Повторюсь, я не сноб, и понимаю, что в середине-конце пятидесятых, пожалуй, иное решения проблемы найти было трудно, но, тогда, нужно было честно и открыто сказать – эти постройки временные, мы от них избавимся, чуть погодя, когда станем побогаче. Но, вот беда, побогаче мы никак не становимся и поэтому, вот уж, которое поколение минчан продолжает ютится в этих мало приспособленных для достойного человеческого бытия «хрущобах».
Я был потрясен, когда переехав через Шпрее, из уютного, красивого, богатого Западного Берлина, в котором даже старинная кирха, разрушенная американской или советской бомбой, была вмонтирована в стеклянный куб, что бы стать памятником; в котором все дома, даже в центральной деловой части города были соразмерны пропорциям человека – очутился в Берлине восточном и, буквально, «фейсом» уткнулся в родные, серые, блочные «хрущобы», увидал на улицах «чудо» немецкой конструкторской мысли – пластмассовые «вартбурги». Тогда подумал – вот два стиля жизни, два подхода к людям, к труженикам, столкнулись со всей очевидностью – по оду сторону реки после ковровых бомбежек отстроен город для людей, которые ездят на мерседесах, по другую – город, в котором живут люди недостойные уважения и ездят они на недостойных уважения «вартбургах.
Мерседесы, правда подержанные, минчане стали помаленьку прикупать… Осталось дело за малым!
ГЛАВА 24
Сел за компьютер, выглянул в окошко… Мой двор и, вроде, не мой.
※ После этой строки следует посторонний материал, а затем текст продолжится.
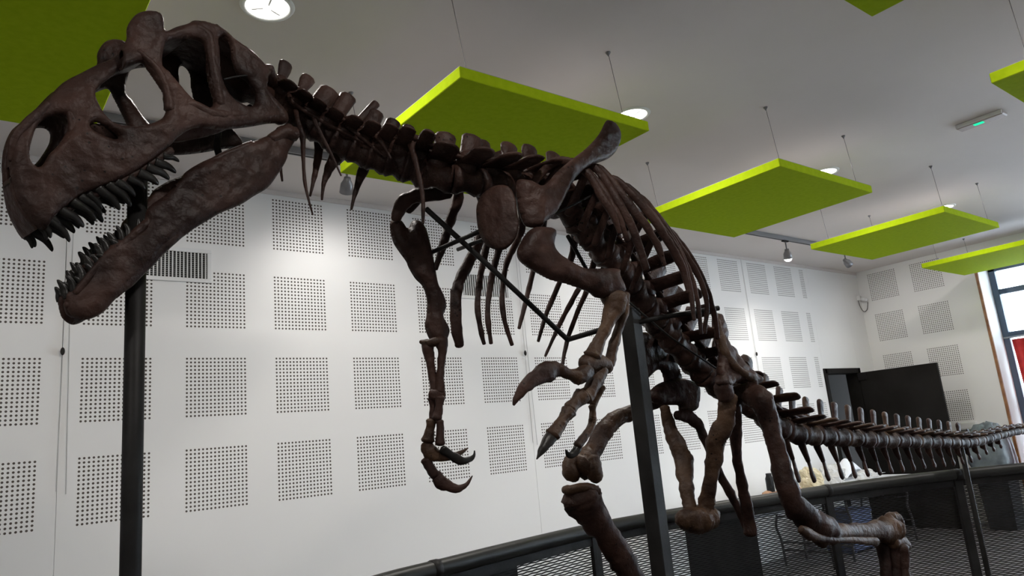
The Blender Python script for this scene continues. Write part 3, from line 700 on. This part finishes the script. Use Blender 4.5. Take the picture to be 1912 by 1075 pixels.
teeth(up_t, lambda x, y: float(sk_o(np.array([x]), np.array([y]))[0])-.004, skull, -1)
# ---- lower jaw
jaw_out = [(534,231),(548,236),(558,250),(547,269),(538,285),(534,300),(519,325),(500,350),(474,366),(449,382),(411,398),(379,417),(348,436),(307,464),(275,502),(250,532),(218,556),(196,580),(177,592),(155,597),(133,588),(122,569),(119,550),(139,536),(165,516),(177,486),(202,460),(221,447),(247,438),(268,426),(272,396),(285,380),(310,363),(335,336),(348,320),(380,301),(417,286),(443,273),(474,263),(506,250)]
def jw_o(X, Y):
    return np.interp(X, [110,140,180,240,320,420,500,560], [.012,.026,.042,.058,.078,.100,.112,.116])
jv, jf = plate_mesh(jaw_out, [], SA, SN, jw_o, .017, 24, 3.0, nz=.008)
jb = MB(); jb.add(jv, jf); jb.add(mirror(jv), [tuple(reversed(f)) for f in jf])
keep = skb; skb = jb
for s in (1, -1):
    sbone([(150,578,.03*s,13),(200,552,.048*s,13),(262,500,.066*s,13),(330,435,.082*s,12),(400,385,.098*s,14)], .7)
    sbone([(142,548,.034*s,7),(190,490,.048*s,8),(250,440,.062*s,9),(300,395,.074*s,8)], .9)
    sbone([(505,262,.112*s,10),(530,250,.115*s,15),(548,250,.116*s,14)], 1.2)
    sbone([(330,350,.08*s,6),(400,300,.098*s,7),(470,270,.11*s,8)], .9)
sbone([(128,565,.02,10),(140,580,0,15),(128,565,-.02,10)], 1.0)
jaw = jb.build('lower_jaw', M_BONE, sk, SB, True); skb = keep
lo_t = T2([((392,800),(362,732),5.5),((436,778),(390,685),6),((490,740),(440,690),5),((485,718),(455,622),6.5),((545,712),(497,568),6.5),((600,650),(540,562),6.5),((560,680),(500,612),6),((605,570),(557,495),6.5),((640,545),(590,462),6),((680,500),(632,430),6),((722,468),(685,390),5.5),((760,450),(735,375),5.5),((660,610),(575,560),6),((735,560),(650,470),7),((800,440),(812,345),6),((860,400),(845,345),4.5)])
teeth(lo_t, lambda x, y: float(jw_o(np.array([x]), np.array([y]))[0]), jaw, 1)
b = MB(); q = [SP(418,148,.121), SP(440,143,.124), SP(462,141,.124), SP(485,146,.118), SP(500,150,.1)]; b.tube(catmull(q, 4), [.0022]*17, 6); b.build('binding_wire', M_STEEL, skull, SB, True)

# ---- backbone
def vertebra(name, c_, t, u, L, rc_, hs, sw, tl, mat, rib=0.0, arch=1.0, tang=.35, tw=.30, lean=.12, waist=.8):
    c_ = np.asarray(c_, float); t = t/np.linalg.norm(t); u = u-np.dot(u, t)*t; u /= np.linalg.norm(u); l = np.cross(t, u)
    b = MB()
    xs = np.linspace(-.5, .5, 7); rr = rc_*(1-.24*np.cos(np.pi*xs)**2*np.array([0,.8,1,1,1,.8,0])**1)
    rr = rc_*np.array([.93, 1.0, .84, .76, .84, 1.0, .93])
    b.tube([c_+t*L*x for x in xs], rr, 14, k=1.08, hint=u, nz=.12, round_ends=False)
    ar = rc_*.55*arch
    b.tube([c_+u*rc_*.6-t*L*.05, c_+u*(rc_*1.3), c_+u*(rc_*1.9)], [ar*1.1, ar, ar*.8], 10, k=.9, hint=t, nz=.15)
    top = c_+u*hs+t*L*lean
    if hs > rc_*1.8:
        q0 = c_+u*rc_*1.2+t*L*.05; q1 = top
        b.tube([q0, q0+(q1-q0)*.4, q0+(q1-q0)*.8, q1], [sw*1.1, sw*waist, sw*.92, sw*.95], 10, k=.36, hint=l, nz=.12)
    for s in (1, -1):
        d = l*s*math.cos(tang)+u*math.sin(tang)-t*-.12
        a = c_+u*rc_*1.05+l*s*rc_*.4
        if tl > 0: b.tube([a, a+d*tl*.4, a+d*tl*.8, a+d*tl], [L*tw, L*tw*.85, L*tw*.9, L*tw*.8], 8, k=.27, hint=u, nz=.15)
        zf = c_+u*rc_*1.35+l*s*rc_*.55
        b.tube([zf, zf-t*L*.45+u*rc_*.15, zf-t*L*.72+u*rc_*.3], [rc_*.36, rc_*.3, rc_*.2], 8, k=.6, hint=u, nz=.15)
        b.tube([zf+u*rc_*.2, zf+t*L*.4+u*rc_*.4, zf+t*L*.62+u*rc_*.45], [rc_*.34, rc_*.3, rc_*.2], 8, k=.6, hint=u, nz=.15)
    return b.build(name, mat, sk, SB, True)
def chain(cpx, tpx, n):
    cc = catmull([P(x, y, o) for x, y, o in cpx], 10); L = np.concatenate([[0], np.cumsum(np.linalg.norm(np.diff(cc, axis=0), axis=1))])
    tt = catmull([P(x, y, o) for x, y, o in tpx], 10)
    s = (np.arange(n)+.5)/n
    C_ = np.array([[np.interp(v*L[-1], L, cc[:, k]) for k in range(3)] for v in s])
    lt = np.concatenate([[0], np.cumsum(np.linalg.norm(np.diff(tt, axis=0), axis=1))])
    T_ = np.array([[np.interp(v*lt[-1], lt, tt[:, k]) for k in range(3)] for v in s])
    G = np.gradient(C_, axis=0); return C_, T_, G, L[-1]/n
# neck
C_, T_, G, LL = chain([(492,172,0),(520,194,0),(553,217,0),(600,247,0),(644,272,0),(691,291,0),(735,304,0),(790,322,0)],
                      [(474,98,0),(496,106,0),(543,138,0),(588,160,0),(632,178,0),(668,196,0),(697,217,0),(735,234,0),(775,246,0)], 9)
for i in range(9):
    u = T_[i]-C_[i]; hs = np.linalg.norm(u)*(1.02,1.0,.92,.98,1.12,.9,.92,.96,1.0)[i]
    vertebra('cervical_vertebra', C_[i], G[i], u, LL*1.04, .040+.0012*i, hs, LL*(.40,.40,.60,.50,.25,.46,.44,.36,.36)[i], .085+.006*i, M_BONE, arch=1.7, tang=-.25+.05*i, tw=.44, lean=(-.12,.0,.15,.1,.7,.2,.3,.1,.15)[i], waist=(.62,.55,.95,.85,.8,.9,.9,.8,.8)[i])
# back
C_, T_, G, LL = chain([(790,322,0),(830,332,0),(872,338,0),(930,345,0),(985,350,0),(1035,368,0),(1090,430,0),(1140,484,0),(1190,550,0),(1223,598,0),(1254,634,0)],
                      [(775,246,0),(800,252,0),(830,258,0),(873,258,0),(906,272,0),(945,276,0),(985,285,0),(1029,290,0),(1085,330,0),(1150,400,0),(1215,470,0),(1265,530,0),(1300,580,0)], 14)
for i in range(14):
    u = T_[i]-C_[i]; hs = min(np.linalg.norm(u), .23)
    vertebra('dorsal_vertebra', C_[i], G[i], u, LL*1.0, .047+.0006*i, hs, LL*.42, .12 if i < 8 else .16, M_BONE, arch=1.7, tang=.02 if i < 7 else .34, tw=.50 if i < 8 else .36, lean=.12+.22*math.sin(i*2.3), waist=.7+.12*math.sin(i*1.7))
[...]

Залит асфальтом, проложены аккуратные дорожки, устроены стоянки для машин. Их много, поскольку осталось в доме только два жилых подъезда – все остальное продано под офисы, а в офисы приезжают машины. Кроме того – в доме нет детей. Да, пожалуй, вот что делает мой двор, не моим – отсутствие детей. Мы, его первые насельники, постарели, наши дети выросли и разлетелись в разные края, устраивая свою жизнь на стороне. А мы остались во дворе, в котором не звучат детские голоса. Что-то в этом кардинально неправильное и чрезвычайно печальное. Такое видал только однажды в 1986 году в мае… Я тогда прилетел из Алма-Аты, где проходил Всесоюзный кинофестиваль. В аэропорту встретили коллеги и кто-то, захлебываясь смехом сказал: «Вам повезло!.. А у нас, тут, чего-то долбануло – не разберешь!».